» **Given request**
Type out the complete listing below word for word, without its pictures.

» **Given information**
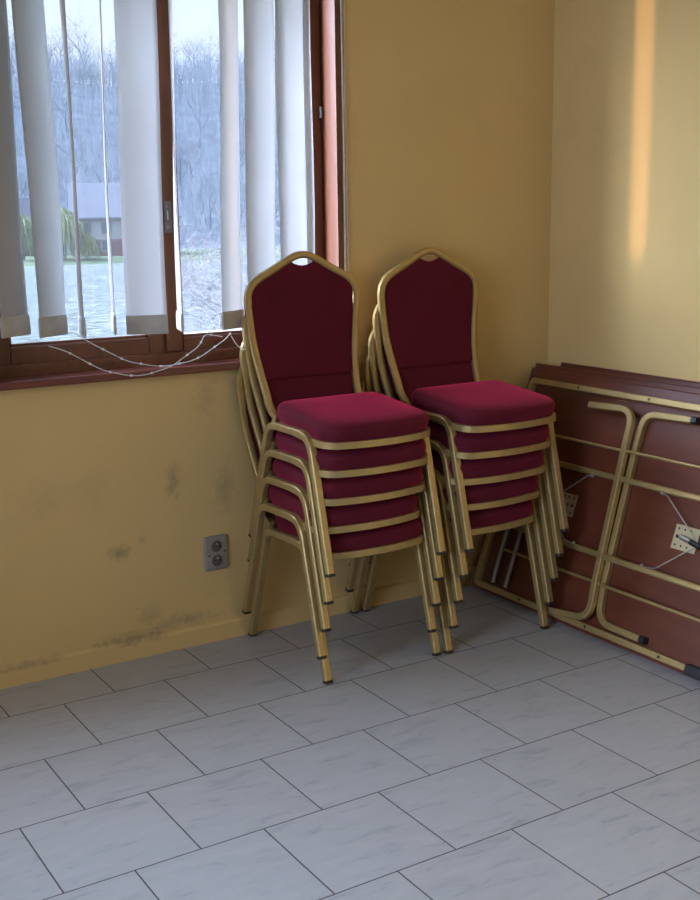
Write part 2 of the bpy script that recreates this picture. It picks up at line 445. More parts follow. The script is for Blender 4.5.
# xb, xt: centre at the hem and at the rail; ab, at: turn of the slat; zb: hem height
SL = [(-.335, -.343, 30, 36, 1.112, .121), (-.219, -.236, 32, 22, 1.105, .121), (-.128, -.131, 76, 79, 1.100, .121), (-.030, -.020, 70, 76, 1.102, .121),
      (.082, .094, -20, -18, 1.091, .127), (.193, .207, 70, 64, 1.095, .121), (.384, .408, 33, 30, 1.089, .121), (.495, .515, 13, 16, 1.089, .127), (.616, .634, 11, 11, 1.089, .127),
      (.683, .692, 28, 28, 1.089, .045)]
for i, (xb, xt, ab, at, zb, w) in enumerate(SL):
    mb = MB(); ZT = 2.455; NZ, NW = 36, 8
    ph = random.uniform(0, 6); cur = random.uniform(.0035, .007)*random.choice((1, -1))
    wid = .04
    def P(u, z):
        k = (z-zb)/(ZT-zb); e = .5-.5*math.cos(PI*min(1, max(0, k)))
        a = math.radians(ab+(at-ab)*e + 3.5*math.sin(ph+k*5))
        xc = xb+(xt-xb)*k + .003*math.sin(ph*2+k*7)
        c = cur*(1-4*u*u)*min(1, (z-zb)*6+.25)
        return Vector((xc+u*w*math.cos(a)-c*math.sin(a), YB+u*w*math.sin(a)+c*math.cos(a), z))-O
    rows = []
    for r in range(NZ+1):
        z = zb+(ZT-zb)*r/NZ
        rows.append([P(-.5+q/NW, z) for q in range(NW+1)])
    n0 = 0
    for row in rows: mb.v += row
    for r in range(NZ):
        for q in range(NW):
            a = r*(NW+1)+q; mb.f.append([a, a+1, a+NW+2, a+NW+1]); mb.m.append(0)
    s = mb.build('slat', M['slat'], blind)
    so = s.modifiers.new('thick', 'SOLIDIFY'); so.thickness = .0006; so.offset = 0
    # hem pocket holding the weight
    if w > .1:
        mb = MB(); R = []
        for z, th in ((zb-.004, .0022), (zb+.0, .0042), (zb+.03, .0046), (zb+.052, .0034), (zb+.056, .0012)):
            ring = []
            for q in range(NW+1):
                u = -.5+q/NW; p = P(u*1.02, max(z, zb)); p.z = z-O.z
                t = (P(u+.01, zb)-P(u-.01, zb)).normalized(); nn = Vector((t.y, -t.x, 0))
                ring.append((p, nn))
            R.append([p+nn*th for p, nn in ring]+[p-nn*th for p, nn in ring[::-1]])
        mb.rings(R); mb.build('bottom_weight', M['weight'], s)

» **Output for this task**
Write part 2 of the bpy script that recreates this picture. It picks up at line 445. More parts follow. The script is for Blender 4.5.
# xb, xt: centre at the hem and at the rail; ab, at: turn of the slat; zb: hem height
SL = [(-.335, -.343, 30, 36, 1.112, .121), (-.219, -.236, 32, 22, 1.105, .121), (-.128, -.131, 76, 79, 1.100, .121), (-.030, -.020, 70, 76, 1.102, .121),
      (.082, .094, -20, -18, 1.091, .127), (.193, .207, 70, 64, 1.095, .121), (.384, .408, 33, 30, 1.089, .121), (.495, .515, 13, 16, 1.089, .127), (.616, .634, 11, 11, 1.089, .127),
      (.683, .692, 28, 28, 1.089, .045)]
for i, (xb, xt, ab, at, zb, w) in enumerate(SL):
    mb = MB(); ZT = 2.455; NZ, NW = 36, 8
    ph = random.uniform(0, 6); cur = random.uniform(.0035, .007)*random.choice((1, -1))
    wid = .04
    def P(u, z):
        k = (z-zb)/(ZT-zb); e = .5-.5*math.cos(PI*min(1, max(0, k)))
        a = math.radians(ab+(at-ab)*e + 3.5*math.sin(ph+k*5))
        xc = xb+(xt-xb)*k + .003*math.sin(ph*2+k*7)
        c = cur*(1-4*u*u)*min(1, (z-zb)*6+.25)
        return Vector((xc+u*w*math.cos(a)-c*math.sin(a), YB+u*w*math.sin(a)+c*math.cos(a), z))-O
    rows = []
    for r in range(NZ+1):
        z = zb+(ZT-zb)*r/NZ
        rows.append([P(-.5+q/NW, z) for q in range(NW+1)])
    n0 = 0
    for row in rows: mb.v += row
    for r in range(NZ):
        for q in range(NW):
            a = r*(NW+1)+q; mb.f.append([a, a+1, a+NW+2, a+NW+1]); mb.m.append(0)
    s = mb.build('slat', M['slat'], blind)
    so = s.modifiers.new('thick', 'SOLIDIFY'); so.thickness = .0006; so.offset = 0
    # hem pocket holding the weight
    if w > .1:
        mb = MB(); R = []
        for z, th in ((zb-.004, .0022), (zb+.0, .0042), (zb+.03, .0046), (zb+.052, .0034), (zb+.056, .0012)):
            ring = []
            for q in range(NW+1):
                u = -.5+q/NW; p = P(u*1.02, max(z, zb)); p.z = z-O.z
                t = (P(u+.01, zb)-P(u-.01, zb)).normalized(); nn = Vector((t.y, -t.x, 0))
                ring.append((p, nn))
            R.append([p+nn*th for p, nn in ring]+[p-nn*th for p, nn in ring[::-1]])
        mb.rings(R); mb.build('bottom_weight', M['weight'], s)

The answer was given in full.